_Goal_: Extract the listing below in full, unchanged.

= = =

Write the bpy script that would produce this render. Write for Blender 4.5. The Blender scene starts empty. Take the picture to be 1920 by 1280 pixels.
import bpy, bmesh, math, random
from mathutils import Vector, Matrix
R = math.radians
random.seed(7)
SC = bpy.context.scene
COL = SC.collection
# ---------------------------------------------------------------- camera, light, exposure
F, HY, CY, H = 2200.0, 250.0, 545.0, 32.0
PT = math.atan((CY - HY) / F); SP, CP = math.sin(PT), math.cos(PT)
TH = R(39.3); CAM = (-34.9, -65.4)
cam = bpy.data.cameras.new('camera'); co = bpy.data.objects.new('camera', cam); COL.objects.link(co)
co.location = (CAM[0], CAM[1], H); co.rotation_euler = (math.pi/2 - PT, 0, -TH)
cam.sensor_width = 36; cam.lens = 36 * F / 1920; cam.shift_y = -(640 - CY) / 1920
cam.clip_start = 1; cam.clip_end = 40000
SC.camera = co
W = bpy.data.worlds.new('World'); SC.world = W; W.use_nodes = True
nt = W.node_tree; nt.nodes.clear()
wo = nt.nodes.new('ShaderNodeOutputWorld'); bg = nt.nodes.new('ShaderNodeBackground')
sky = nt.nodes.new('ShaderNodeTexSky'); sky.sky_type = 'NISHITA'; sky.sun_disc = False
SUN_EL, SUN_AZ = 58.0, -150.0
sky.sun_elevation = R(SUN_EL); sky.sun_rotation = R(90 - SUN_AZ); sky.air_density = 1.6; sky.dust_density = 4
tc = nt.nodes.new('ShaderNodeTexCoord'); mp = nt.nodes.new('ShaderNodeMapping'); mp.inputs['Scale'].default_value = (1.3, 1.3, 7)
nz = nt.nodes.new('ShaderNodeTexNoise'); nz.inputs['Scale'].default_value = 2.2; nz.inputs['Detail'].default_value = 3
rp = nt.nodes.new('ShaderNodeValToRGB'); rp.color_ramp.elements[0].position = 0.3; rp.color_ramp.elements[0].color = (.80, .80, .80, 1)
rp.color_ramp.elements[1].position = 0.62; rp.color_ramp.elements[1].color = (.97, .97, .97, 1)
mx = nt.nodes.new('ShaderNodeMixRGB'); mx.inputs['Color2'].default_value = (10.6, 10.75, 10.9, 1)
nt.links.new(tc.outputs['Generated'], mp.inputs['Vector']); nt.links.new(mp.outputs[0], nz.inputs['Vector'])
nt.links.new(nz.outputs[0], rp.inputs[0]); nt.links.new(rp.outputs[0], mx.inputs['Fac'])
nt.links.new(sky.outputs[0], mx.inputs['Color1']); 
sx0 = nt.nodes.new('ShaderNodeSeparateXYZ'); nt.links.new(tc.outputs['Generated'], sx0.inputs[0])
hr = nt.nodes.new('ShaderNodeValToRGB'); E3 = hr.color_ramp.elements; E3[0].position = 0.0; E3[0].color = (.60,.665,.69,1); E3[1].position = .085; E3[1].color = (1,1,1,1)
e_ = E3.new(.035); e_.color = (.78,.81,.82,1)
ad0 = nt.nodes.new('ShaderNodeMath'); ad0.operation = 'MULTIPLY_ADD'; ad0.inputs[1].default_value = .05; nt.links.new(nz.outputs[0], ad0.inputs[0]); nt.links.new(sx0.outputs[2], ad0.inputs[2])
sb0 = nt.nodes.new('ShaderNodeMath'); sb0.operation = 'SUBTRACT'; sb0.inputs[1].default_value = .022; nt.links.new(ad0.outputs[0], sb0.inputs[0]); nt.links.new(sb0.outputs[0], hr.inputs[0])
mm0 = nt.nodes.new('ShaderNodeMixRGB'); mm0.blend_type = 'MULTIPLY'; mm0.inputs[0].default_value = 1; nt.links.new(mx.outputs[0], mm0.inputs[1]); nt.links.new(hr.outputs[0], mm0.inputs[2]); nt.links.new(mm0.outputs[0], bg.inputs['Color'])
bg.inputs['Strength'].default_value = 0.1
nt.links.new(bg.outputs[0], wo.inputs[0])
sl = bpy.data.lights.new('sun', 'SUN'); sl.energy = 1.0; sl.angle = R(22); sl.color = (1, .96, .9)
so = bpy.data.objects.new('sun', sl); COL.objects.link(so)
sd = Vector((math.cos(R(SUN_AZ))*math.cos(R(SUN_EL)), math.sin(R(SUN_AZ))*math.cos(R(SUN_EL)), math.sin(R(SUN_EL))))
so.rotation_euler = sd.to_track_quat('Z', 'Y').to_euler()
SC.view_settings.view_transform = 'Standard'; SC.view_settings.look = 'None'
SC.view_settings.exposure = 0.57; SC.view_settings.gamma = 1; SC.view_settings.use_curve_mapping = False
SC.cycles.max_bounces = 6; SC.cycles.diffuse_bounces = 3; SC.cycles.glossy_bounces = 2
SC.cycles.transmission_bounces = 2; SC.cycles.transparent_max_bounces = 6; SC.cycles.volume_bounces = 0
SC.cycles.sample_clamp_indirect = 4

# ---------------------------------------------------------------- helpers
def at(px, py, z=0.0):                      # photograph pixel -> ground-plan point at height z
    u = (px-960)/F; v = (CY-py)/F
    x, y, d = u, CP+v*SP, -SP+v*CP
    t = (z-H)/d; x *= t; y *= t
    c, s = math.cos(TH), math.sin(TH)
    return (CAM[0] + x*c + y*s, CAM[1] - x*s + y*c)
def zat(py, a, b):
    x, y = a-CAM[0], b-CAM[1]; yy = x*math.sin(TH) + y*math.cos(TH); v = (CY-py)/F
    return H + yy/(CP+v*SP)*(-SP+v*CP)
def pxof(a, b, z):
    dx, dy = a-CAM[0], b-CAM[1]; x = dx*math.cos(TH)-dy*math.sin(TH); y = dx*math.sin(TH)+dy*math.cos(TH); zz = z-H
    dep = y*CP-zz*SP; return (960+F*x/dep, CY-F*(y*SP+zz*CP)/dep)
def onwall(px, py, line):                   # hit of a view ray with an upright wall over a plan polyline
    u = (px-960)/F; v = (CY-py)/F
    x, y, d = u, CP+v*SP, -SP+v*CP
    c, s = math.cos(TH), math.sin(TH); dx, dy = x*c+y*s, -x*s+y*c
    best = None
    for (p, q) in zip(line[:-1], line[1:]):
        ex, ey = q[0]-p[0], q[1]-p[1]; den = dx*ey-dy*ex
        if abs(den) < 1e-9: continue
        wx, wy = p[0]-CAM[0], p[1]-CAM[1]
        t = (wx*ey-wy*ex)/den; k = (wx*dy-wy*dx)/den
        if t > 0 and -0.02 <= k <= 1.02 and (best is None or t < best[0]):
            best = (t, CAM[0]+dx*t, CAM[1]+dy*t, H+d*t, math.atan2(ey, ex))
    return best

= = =

_Result for this task_:
Write the bpy script that would produce this render. Write for Blender 4.5. The Blender scene starts empty. Take the picture to be 1920 by 1280 pixels.
import bpy, bmesh, math, random
from mathutils import Vector, Matrix
R = math.radians
random.seed(7)
SC = bpy.context.scene
COL = SC.collection
# ---------------------------------------------------------------- camera, light, exposure
F, HY, CY, H = 2200.0, 250.0, 545.0, 32.0
PT = math.atan((CY - HY) / F); SP, CP = math.sin(PT), math.cos(PT)
TH = R(39.3); CAM = (-34.9, -65.4)
cam = bpy.data.cameras.new('camera'); co = bpy.data.objects.new('camera', cam); COL.objects.link(co)
co.location = (CAM[0], CAM[1], H); co.rotation_euler = (math.pi/2 - PT, 0, -TH)
cam.sensor_width = 36; cam.lens = 36 * F / 1920; cam.shift_y = -(640 - CY) / 1920
cam.clip_start = 1; cam.clip_end = 40000
SC.camera = co
W = bpy.data.worlds.new('World'); SC.world = W; W.use_nodes = True
nt = W.node_tree; nt.nodes.clear()
wo = nt.nodes.new('ShaderNodeOutputWorld'); bg = nt.nodes.new('ShaderNodeBackground')
sky = nt.nodes.new('ShaderNodeTexSky'); sky.sky_type = 'NISHITA'; sky.sun_disc = False
SUN_EL, SUN_AZ = 58.0, -150.0
sky.sun_elevation = R(SUN_EL); sky.sun_rotation = R(90 - SUN_AZ); sky.air_density = 1.6; sky.dust_density = 4
tc = nt.nodes.new('ShaderNodeTexCoord'); mp = nt.nodes.new('ShaderNodeMapping'); mp.inputs['Scale'].default_value = (1.3, 1.3, 7)
nz = nt.nodes.new('ShaderNodeTexNoise'); nz.inputs['Scale'].default_value = 2.2; nz.inputs['Detail'].default_value = 3
rp = nt.nodes.new('ShaderNodeValToRGB'); rp.color_ramp.elements[0].position = 0.3; rp.color_ramp.elements[0].color = (.80, .80, .80, 1)
rp.color_ramp.elements[1].position = 0.62; rp.color_ramp.elements[1].color = (.97, .97, .97, 1)
mx = nt.nodes.new('ShaderNodeMixRGB'); mx.inputs['Color2'].default_value = (10.6, 10.75, 10.9, 1)
nt.links.new(tc.outputs['Generated'], mp.inputs['Vector']); nt.links.new(mp.outputs[0], nz.inputs['Vector'])
nt.links.new(nz.outputs[0], rp.inputs[0]); nt.links.new(rp.outputs[0], mx.inputs['Fac'])
nt.links.new(sky.outputs[0], mx.inputs['Color1']); 
sx0 = nt.nodes.new('ShaderNodeSeparateXYZ'); nt.links.new(tc.outputs['Generated'], sx0.inputs[0])
hr = nt.nodes.new('ShaderNodeValToRGB'); E3 = hr.color_ramp.elements; E3[0].position = 0.0; E3[0].color = (.60,.665,.69,1); E3[1].position = .085; E3[1].color = (1,1,1,1)
e_ = E3.new(.035); e_.color = (.78,.81,.82,1)
ad0 = nt.nodes.new('ShaderNodeMath'); ad0.operation = 'MULTIPLY_ADD'; ad0.inputs[1].default_value = .05; nt.links.new(nz.outputs[0], ad0.inputs[0]); nt.links.new(sx0.outputs[2], ad0.inputs[2])
sb0 = nt.nodes.new('ShaderNodeMath'); sb0.operation = 'SUBTRACT'; sb0.inputs[1].default_value = .022; nt.links.new(ad0.outputs[0], sb0.inputs[0]); nt.links.new(sb0.outputs[0], hr.inputs[0])
mm0 = nt.nodes.new('ShaderNodeMixRGB'); mm0.blend_type = 'MULTIPLY'; mm0.inputs[0].default_value = 1; nt.links.new(mx.outputs[0], mm0.inputs[1]); nt.links.new(hr.outputs[0], mm0.inputs[2]); nt.links.new(mm0.outputs[0], bg.inputs['Color'])
bg.inputs['Strength'].default_value = 0.1
nt.links.new(bg.outputs[0], wo.inputs[0])
sl = bpy.data.lights.new('sun', 'SUN'); sl.energy = 1.0; sl.angle = R(22); sl.color = (1, .96, .9)
so = bpy.data.objects.new('sun', sl); COL.objects.link(so)
sd = Vector((math.cos(R(SUN_AZ))*math.cos(R(SUN_EL)), math.sin(R(SUN_AZ))*math.cos(R(SUN_EL)), math.sin(R(SUN_EL))))
so.rotation_euler = sd.to_track_quat('Z', 'Y').to_euler()
SC.view_settings.view_transform = 'Standard'; SC.view_settings.look = 'None'
SC.view_settings.exposure = 0.57; SC.view_settings.gamma = 1; SC.view_settings.use_curve_mapping = False
SC.cycles.max_bounces = 6; SC.cycles.diffuse_bounces = 3; SC.cycles.glossy_bounces = 2
SC.cycles.transmission_bounces = 2; SC.cycles.transparent_max_bounces = 6; SC.cycles.volume_bounces = 0
SC.cycles.sample_clamp_indirect = 4

# ---------------------------------------------------------------- helpers
def at(px, py, z=0.0):                      # photograph pixel -> ground-plan point at height z
    u = (px-960)/F; v = (CY-py)/F
    x, y, d = u, CP+v*SP, -SP+v*CP
    t = (z-H)/d; x *= t; y *= t
    c, s = math.cos(TH), math.sin(TH)
    return (CAM[0] + x*c + y*s, CAM[1] - x*s + y*c)
def zat(py, a, b):
    x, y = a-CAM[0], b-CAM[1]; yy = x*math.sin(TH) + y*math.cos(TH); v = (CY-py)/F
    return H + yy/(CP+v*SP)*(-SP+v*CP)
def pxof(a, b, z):
    dx, dy = a-CAM[0], b-CAM[1]; x = dx*math.cos(TH)-dy*math.sin(TH); y = dx*math.sin(TH)+dy*math.cos(TH); zz = z-H
    dep = y*CP-zz*SP; return (960+F*x/dep, CY-F*(y*SP+zz*CP)/dep)
def onwall(px, py, line):                   # hit of a view ray with an upright wall over a plan polyline
    u = (px-960)/F; v = (CY-py)/F
    x, y, d = u, CP+v*SP, -SP+v*CP
    c, s = math.cos(TH), math.sin(TH); dx, dy = x*c+y*s, -x*s+y*c
    best = None
    for (p, q) in zip(line[:-1], line[1:]):
        ex, ey = q[0]-p[0], q[1]-p[1]; den = dx*ey-dy*ex
        if abs(den) < 1e-9: continue
        wx, wy = p[0]-CAM[0], p[1]-CAM[1]
        t = (wx*ey-wy*ex)/den; k = (wx*dy-wy*dx)/den
        if t > 0 and -0.02 <= k <= 1.02 and (best is None or t < best[0]):
            best = (t, CAM[0]+dx*t, CAM[1]+dy*t, H+d*t, math.atan2(ey, ex))
    return best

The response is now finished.